I am guilty of an habitually ungrateful heart. Not that I grumble and complain my days away. But I hurry my days away. I have shamefully spent a lifetime of living for what is next.
I’ll feel pretty when I lose a few pounds.
I can’t wait until I’m married, life will be so much sweeter with someone to share it with daily.
Ugh. I can’t wait for graduate school to be DONE. No more school hanging over my head.
I wish we had a home to call our own.
When are we going to start our family?
I just need to make it until he’s four-months-old. They say the colic will stop by then.
I’ll get to that when I am feeling better.
None of these desires are in and of themselves evil. Planning and dreaming of what “can be” are part of progressing as a person. But I have lived for what will be, what could be, instead of what is and it has wilted me inside. I have always recognized this tendency of mine and have tried to tackle my DayPlanner nature. But, until recently, I had never connected not living in the moment with ingratitude. Nor had I ever realized how this contributes to the ever gnawing fear that my faith is without substance, too prone to deadness of spirit… less than. How can I commune with my Creator when I refuse to accept each moment He gifts to me? How can I see this world for what it is if I hurry past it? How can I hear God whisper, “See me? I made this for you.” My life is full of projects, to do lists, responsibilities… and every day a part of me feels like I fail. I go to sleep shushing this haunting feeling that maybe, just maybe, I have missed the point.

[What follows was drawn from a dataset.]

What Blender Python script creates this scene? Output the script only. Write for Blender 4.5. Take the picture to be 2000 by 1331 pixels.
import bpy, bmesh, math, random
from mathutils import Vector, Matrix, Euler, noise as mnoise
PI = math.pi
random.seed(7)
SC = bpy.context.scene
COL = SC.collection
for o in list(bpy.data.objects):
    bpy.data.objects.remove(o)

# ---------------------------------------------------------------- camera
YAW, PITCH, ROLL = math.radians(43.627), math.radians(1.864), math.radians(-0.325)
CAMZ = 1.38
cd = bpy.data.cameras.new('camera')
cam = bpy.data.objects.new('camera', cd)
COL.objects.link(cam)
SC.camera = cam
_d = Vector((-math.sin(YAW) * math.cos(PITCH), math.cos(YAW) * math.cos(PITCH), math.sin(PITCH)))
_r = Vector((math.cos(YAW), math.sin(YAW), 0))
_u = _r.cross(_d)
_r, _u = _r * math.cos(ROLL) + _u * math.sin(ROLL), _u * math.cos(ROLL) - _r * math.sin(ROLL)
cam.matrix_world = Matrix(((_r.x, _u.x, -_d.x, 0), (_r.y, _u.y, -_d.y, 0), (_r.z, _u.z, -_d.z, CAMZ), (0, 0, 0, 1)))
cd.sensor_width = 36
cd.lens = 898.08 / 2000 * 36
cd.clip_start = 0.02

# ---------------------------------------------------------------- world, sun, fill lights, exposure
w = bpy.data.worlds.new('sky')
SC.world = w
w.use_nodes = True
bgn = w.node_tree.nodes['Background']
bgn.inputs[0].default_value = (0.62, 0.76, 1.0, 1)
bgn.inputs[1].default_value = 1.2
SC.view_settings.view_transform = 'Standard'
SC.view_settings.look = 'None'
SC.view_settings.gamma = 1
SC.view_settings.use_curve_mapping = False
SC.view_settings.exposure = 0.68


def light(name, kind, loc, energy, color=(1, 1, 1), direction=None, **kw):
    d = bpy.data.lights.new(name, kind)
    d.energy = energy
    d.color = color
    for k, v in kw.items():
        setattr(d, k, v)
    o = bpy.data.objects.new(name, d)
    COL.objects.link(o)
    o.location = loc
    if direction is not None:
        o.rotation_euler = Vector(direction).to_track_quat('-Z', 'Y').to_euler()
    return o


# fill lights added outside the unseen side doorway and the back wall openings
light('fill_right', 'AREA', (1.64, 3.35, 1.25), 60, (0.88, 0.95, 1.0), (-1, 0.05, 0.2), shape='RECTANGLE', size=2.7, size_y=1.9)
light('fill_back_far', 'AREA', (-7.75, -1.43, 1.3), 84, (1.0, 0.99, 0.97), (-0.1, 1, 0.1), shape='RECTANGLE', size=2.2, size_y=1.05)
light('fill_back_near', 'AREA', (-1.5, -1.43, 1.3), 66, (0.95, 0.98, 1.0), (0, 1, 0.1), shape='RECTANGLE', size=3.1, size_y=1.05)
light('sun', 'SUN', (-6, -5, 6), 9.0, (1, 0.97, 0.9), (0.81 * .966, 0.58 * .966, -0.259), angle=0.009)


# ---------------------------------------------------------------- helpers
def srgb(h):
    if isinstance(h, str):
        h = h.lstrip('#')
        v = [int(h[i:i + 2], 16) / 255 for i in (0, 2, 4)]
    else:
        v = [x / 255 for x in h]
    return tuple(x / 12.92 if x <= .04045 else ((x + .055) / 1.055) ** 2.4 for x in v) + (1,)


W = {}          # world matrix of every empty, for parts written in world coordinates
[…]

Cowlicks in my son’s hair.
The smell of ground coffee.
Sweet snuggles in the early morning hours.
My husband’s skin next to mine, warm and smooth, as we drift to sleep.
Outie belly buttons.
What are my one thousand gifts? How would my life be different if I dared to enter into life at that level and took notice, paused time, stopped hurrying to the next stop? Who would I become if each moment I breathed, the joyful and the painful, were filled with prayers of thanks for…I don’t know… but I have a feeling that I need to find out.
I’ve decided “Naked Dinner Night” is a good place to start. Two precious, wriggly, giggly little boys. And a mommy who has so much to learn, but is starting with this moment.
Mom says
Thank you for the reminder to ” dare to enter into life at that level, to take notice, pause time, stop hurrying and accept the moments God gifts me” …and give thanks!